**TO DO**
Check the listing below line by line and report how many lines hold "this", with no other words.

**GIVEN DATA**
------------------------------
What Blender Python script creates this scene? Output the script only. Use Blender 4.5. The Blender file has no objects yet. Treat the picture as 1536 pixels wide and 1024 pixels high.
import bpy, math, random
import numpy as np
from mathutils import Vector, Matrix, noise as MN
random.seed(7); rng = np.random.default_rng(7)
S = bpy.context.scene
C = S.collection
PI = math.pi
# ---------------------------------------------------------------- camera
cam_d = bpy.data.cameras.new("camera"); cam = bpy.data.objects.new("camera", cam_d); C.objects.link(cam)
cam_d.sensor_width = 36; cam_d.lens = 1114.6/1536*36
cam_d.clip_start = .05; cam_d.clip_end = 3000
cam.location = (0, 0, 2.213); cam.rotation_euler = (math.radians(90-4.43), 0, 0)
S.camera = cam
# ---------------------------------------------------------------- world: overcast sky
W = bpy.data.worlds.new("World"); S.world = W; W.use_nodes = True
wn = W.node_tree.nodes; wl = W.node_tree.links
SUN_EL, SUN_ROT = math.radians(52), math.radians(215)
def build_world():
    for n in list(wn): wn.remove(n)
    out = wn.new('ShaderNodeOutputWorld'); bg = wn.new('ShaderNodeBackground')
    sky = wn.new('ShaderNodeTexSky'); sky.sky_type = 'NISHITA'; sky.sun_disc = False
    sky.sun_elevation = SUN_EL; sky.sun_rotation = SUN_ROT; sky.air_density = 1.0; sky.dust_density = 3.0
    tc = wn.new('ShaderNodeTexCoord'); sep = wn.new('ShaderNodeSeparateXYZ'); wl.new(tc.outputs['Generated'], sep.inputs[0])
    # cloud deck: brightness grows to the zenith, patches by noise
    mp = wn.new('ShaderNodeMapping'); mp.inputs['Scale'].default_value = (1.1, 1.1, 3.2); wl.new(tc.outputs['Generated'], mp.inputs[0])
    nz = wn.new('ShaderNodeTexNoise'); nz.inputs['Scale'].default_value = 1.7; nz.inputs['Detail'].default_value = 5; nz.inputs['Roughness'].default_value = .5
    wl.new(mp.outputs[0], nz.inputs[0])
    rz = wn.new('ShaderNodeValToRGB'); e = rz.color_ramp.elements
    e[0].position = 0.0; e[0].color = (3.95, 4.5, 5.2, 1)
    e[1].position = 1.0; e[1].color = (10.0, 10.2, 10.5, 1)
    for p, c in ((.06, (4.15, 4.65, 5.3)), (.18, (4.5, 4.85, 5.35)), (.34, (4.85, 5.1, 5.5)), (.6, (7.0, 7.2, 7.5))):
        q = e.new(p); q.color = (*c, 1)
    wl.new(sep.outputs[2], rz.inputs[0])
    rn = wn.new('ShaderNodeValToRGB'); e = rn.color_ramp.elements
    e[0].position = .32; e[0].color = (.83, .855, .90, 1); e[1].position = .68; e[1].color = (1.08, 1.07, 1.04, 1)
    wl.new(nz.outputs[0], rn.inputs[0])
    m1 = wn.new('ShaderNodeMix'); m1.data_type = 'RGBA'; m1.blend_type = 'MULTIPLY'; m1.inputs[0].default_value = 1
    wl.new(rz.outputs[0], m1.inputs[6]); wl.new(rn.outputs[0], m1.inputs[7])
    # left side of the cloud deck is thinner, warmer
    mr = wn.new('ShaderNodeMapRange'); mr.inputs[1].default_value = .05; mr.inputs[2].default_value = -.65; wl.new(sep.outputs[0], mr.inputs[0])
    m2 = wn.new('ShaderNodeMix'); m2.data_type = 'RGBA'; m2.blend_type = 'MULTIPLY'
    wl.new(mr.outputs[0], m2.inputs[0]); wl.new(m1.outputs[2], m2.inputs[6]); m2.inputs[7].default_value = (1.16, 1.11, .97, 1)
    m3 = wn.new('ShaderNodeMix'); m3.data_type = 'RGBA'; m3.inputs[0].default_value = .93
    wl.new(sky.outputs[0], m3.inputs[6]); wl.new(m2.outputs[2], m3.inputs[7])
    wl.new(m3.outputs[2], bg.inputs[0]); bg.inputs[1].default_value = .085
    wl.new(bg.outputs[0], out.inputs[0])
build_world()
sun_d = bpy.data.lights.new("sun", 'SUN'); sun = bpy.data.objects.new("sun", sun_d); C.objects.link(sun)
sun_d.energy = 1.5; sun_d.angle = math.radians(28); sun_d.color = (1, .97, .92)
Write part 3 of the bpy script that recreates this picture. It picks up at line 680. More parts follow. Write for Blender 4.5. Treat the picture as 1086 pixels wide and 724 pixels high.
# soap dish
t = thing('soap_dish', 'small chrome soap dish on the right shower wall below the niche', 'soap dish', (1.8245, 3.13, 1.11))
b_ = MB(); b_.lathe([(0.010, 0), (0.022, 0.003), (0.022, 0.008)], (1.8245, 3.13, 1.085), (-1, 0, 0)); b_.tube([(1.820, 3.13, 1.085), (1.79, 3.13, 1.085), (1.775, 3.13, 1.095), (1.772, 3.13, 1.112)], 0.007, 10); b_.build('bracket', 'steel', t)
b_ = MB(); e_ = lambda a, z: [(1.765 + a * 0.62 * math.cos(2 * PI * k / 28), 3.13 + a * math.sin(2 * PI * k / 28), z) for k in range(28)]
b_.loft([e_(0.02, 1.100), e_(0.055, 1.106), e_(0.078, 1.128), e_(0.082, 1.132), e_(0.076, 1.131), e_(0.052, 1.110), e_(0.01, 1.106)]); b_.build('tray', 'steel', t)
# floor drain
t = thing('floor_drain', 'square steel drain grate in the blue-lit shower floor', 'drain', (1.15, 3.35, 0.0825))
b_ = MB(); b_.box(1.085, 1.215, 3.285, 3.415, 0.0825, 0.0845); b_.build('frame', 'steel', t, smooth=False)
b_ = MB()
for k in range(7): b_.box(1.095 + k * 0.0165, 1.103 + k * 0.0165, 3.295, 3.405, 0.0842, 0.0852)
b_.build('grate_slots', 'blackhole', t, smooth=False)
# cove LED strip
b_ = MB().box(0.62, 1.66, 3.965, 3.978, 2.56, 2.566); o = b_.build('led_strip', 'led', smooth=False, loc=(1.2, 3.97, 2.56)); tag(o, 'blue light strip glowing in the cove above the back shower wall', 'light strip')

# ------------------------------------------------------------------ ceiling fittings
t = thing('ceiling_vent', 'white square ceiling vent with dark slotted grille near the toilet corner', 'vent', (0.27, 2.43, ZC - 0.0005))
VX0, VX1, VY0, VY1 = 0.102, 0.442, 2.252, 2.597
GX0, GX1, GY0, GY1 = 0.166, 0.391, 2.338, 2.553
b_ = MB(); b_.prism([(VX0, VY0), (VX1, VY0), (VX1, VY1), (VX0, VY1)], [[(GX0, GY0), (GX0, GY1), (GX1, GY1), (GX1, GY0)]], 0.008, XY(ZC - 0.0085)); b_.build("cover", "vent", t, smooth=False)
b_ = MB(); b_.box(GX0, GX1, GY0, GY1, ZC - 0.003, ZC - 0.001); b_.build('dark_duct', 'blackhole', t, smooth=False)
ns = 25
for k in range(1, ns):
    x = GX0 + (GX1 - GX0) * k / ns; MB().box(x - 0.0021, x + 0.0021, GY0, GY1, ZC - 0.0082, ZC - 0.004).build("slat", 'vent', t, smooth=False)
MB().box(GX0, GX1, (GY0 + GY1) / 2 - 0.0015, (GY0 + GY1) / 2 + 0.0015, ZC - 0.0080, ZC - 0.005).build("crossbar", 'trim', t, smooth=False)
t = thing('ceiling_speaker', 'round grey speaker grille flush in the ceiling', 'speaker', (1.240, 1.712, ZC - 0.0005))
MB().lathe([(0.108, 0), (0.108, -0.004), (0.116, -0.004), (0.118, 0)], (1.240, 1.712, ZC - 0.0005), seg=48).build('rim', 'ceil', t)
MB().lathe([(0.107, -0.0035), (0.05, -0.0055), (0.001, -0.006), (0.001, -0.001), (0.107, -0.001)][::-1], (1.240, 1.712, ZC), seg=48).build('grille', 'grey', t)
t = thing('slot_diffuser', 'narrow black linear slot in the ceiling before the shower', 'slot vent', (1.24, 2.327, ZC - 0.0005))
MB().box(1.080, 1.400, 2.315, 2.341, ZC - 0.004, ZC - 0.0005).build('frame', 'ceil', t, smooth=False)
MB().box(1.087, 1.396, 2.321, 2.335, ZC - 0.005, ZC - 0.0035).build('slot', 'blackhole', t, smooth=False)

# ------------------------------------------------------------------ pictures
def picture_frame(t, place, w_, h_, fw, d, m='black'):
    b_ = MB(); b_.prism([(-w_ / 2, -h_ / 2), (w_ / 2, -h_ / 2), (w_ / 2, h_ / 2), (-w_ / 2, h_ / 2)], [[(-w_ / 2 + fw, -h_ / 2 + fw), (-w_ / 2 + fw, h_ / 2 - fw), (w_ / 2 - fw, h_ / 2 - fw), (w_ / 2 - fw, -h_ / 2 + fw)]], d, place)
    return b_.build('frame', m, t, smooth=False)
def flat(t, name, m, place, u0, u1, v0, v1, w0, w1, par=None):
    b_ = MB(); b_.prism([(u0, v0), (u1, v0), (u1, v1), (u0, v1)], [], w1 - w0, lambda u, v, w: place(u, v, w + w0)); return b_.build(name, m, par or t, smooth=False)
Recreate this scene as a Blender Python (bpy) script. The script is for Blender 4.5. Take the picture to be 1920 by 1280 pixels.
------------------------------
**SOLUTION**
3